There is also what is being referred to as the settling of the "principle argument" - the fact that by extending their facilities to rugby and soccer when the two sports were homeless, the GAA disproved the allegation that objections to the accommodation were driven by dogma.

This would enable Croke Park to revert to the exclusive use of the GAA without recrimination once the new stadium was open for business.

Maybe the assumptions underlying this potential outcome are naïve, not least because it's based on the smooth progress of the Lansdowne Road project, but the indefinite extension of this week's arrangements are not a formality.

The biggest headache for the GAA is what to do if the IRFU and FAI fail to secure approval from the planning authorities. That would trigger the end of the arrangement but it would hardly be an easy decision to send rugby and soccer internationals back to a decrepit Lansdowne Road.

There is a fear among those GAA members already jittery about the whole enterprise that their tenants could become quite comfortable on their hefty gate receipts and lack the incentive to see their own stadium completed.

Yet the positives of the past week remain compelling for the GAA. Whatever the precise progress of the Lansdowne Road development, the sporting infrastructure requires a smaller stadium, which will certainly be built, and in the meantime Croke Park is generating a good income out of the difficulties of its rivals.

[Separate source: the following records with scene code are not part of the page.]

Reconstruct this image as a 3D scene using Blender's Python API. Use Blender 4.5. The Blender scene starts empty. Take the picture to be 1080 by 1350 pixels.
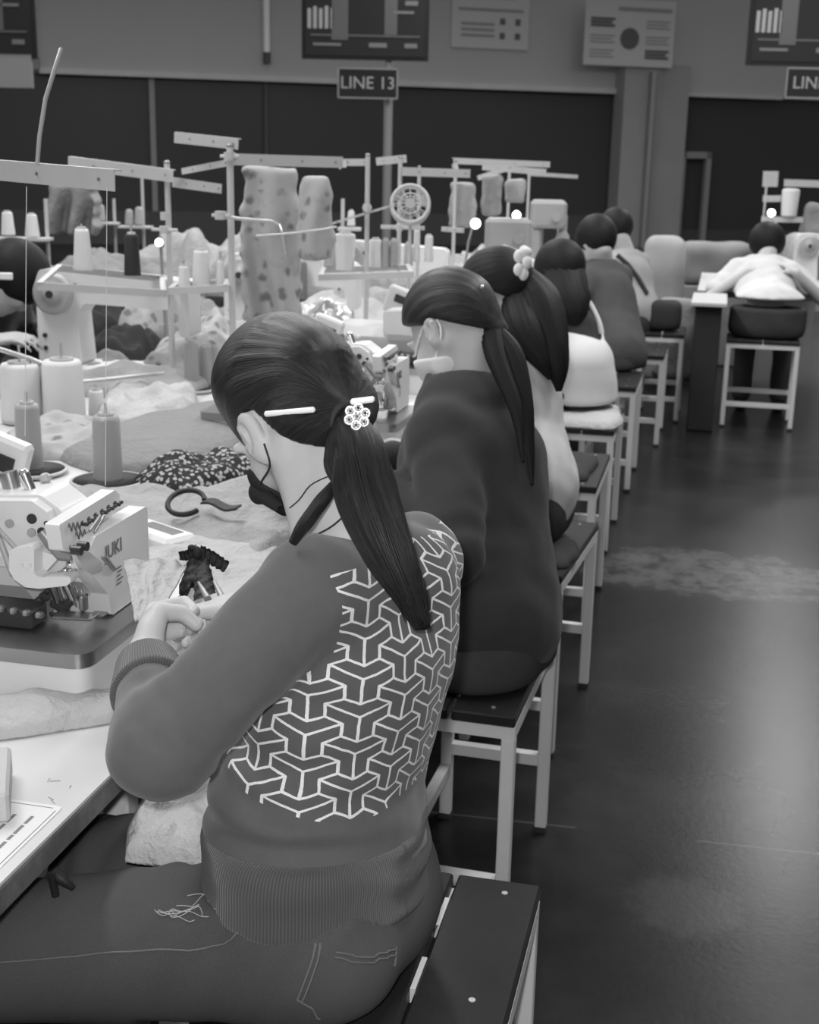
import bpy, bmesh, math, random
import numpy as np
from mathutils import Vector, Matrix, noise as mnoise
random.seed(7)
SC = bpy.context.scene
COL = SC.collection
# ---------------------------------------------------------------- camera
IMW, IMH = 1080, 1350
FPX = 1710.0
CAMH = 1.5
PITCH = math.atan2(466.0, FPX)
ROLL = math.radians(1.2)
YAW = math.atan2(410 * math.cos(PITCH), FPX)
def _basis():
    fw = np.array([-math.sin(YAW) * math.cos(PITCH), math.cos(YAW) * math.cos(PITCH), -math.sin(PITCH)])
    r = np.array([math.cos(YAW), math.sin(YAW), 0.0])
    u = np.cross(r, fw)
    return r * math.cos(ROLL) + u * math.sin(ROLL), -r * math.sin(ROLL) + u * math.cos(ROLL), fw
CR, CU, CF = _basis()
CP = np.array([0.0, 0.0, CAMH])
cam_data = bpy.data.cameras.new('camera')
cam = bpy.data.objects.new('camera', cam_data)
COL.objects.link(cam)
cam.matrix_world = Matrix(((CR[0], CU[0], -CF[0], CP[0]), (CR[1], CU[1], -CF[1], CP[1]), (CR[2], CU[2], -CF[2], CP[2]), (0, 0, 0, 1)))
cam_data.sensor_fit = 'VERTICAL'
cam_data.sensor_height = 30.0
cam_data.sensor_width = 24.0
cam_data.lens = 30.0 * FPX / IMH
cam_data.clip_start = 0.05
cam_data.clip_end = 200
cam_data.dof.use_dof = True
cam_data.dof.focus_distance = 1.62
cam_data.dof.aperture_fstop = 8.5
SC.camera = cam
# surveying helpers: where a sight line meets a plane of the room
def _ray(x, y): return CF + CR * (x - 540.0) / FPX - CU * (y - 675.0) / FPX
def atz(x, y, h):
    d = _ray(x, y); return CP + d * ((h - CAMH) / d[2])
def aty(x, y, Y):
    d = _ray(x, y); return CP + d * (Y / d[1])
def atx(x, y, X):
    d = _ray(x, y); return CP + d * (X / d[0])
def atd(x, y, z): return CP + _ray(x, y) * z
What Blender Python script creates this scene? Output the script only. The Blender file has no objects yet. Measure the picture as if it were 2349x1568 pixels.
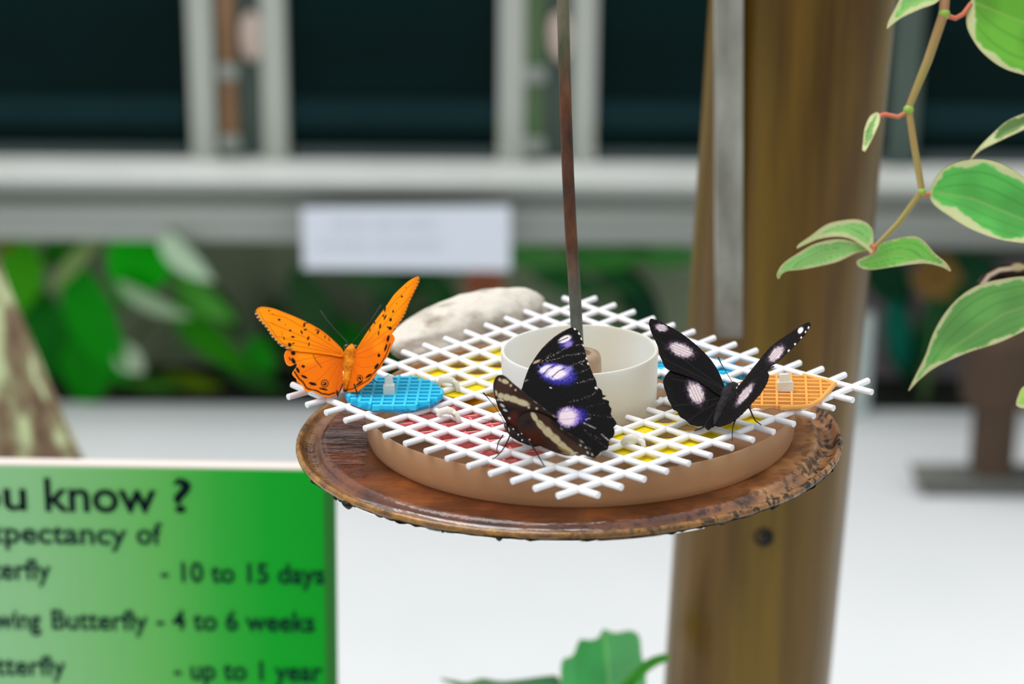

Reservations are also being soothed by the relentless hype attending the opening up of the stadium. Each step of the way has been greeted by massive media coverage: last year's congress decision, the endorsement by Central Council (which was hardly going to refuse to give expression to a decision of congress) and now this week's nailing down of the detail.

There'll be more: before the first match, before England arrive for the Six Nations and before the first soccer match. But as each wave of publicity crashes on the shore, it does so with less force and in a couple of years all the current concerns may well appear overly anxious.